Because audiences don’t connect with perfection – they question it. What they recognize, even when they resist it, is struggle.

The film doesn’t ask viewers to absolve Israel. It invites them to see it. And in a debate dominated by slogans, that shift alone can be more destabilizing than any argument.

A lesson for Israel’s future communications

At a time when Israel faces unprecedented hostility on campuses, social media, and international institutions, Soul of a Nation suggests that the most effective response to propaganda is not counter-propaganda, but authenticity.

Instead of explaining why accusations are wrong, the film renders them implausible. Instead of denying flaws, it acknowledges them – reframing them as evidence of democratic life rather than moral failure.

This approach invites an urgent shift in Israeli communications: from defense to narrative, from rebuttal to revelation.
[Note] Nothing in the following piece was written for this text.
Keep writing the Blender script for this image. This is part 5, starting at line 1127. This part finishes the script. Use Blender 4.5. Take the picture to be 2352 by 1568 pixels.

The most striking outcome of the film is that it allows viewers to see Israel – often for the first time – as a society rather than a symbol.

When viewers recognize Israelis as people wrestling with the same questions that define every democracy – justice, security, identity, power, and responsibility – the ground beneath extremist narratives begins to crumble.

Propaganda depends on distance. Humanity closes it.

Soul of a Nation does not claim to resolve Israel’s conflicts, internal or external. What it does – without making that its explicit aim – is more important: it restores proportion, context, and empathy to a conversation long dominated by absolutes.

For Israel’s future communicators, diplomats, and storytellers, the takeaway is clear: the world does not need Israel to be perfect. It needs Israel to be real.

In a debate dominated by certainty, the film offers a reason to hesitate, to reconsider, and to look more closely. That may not end the argument, but it changes its terms.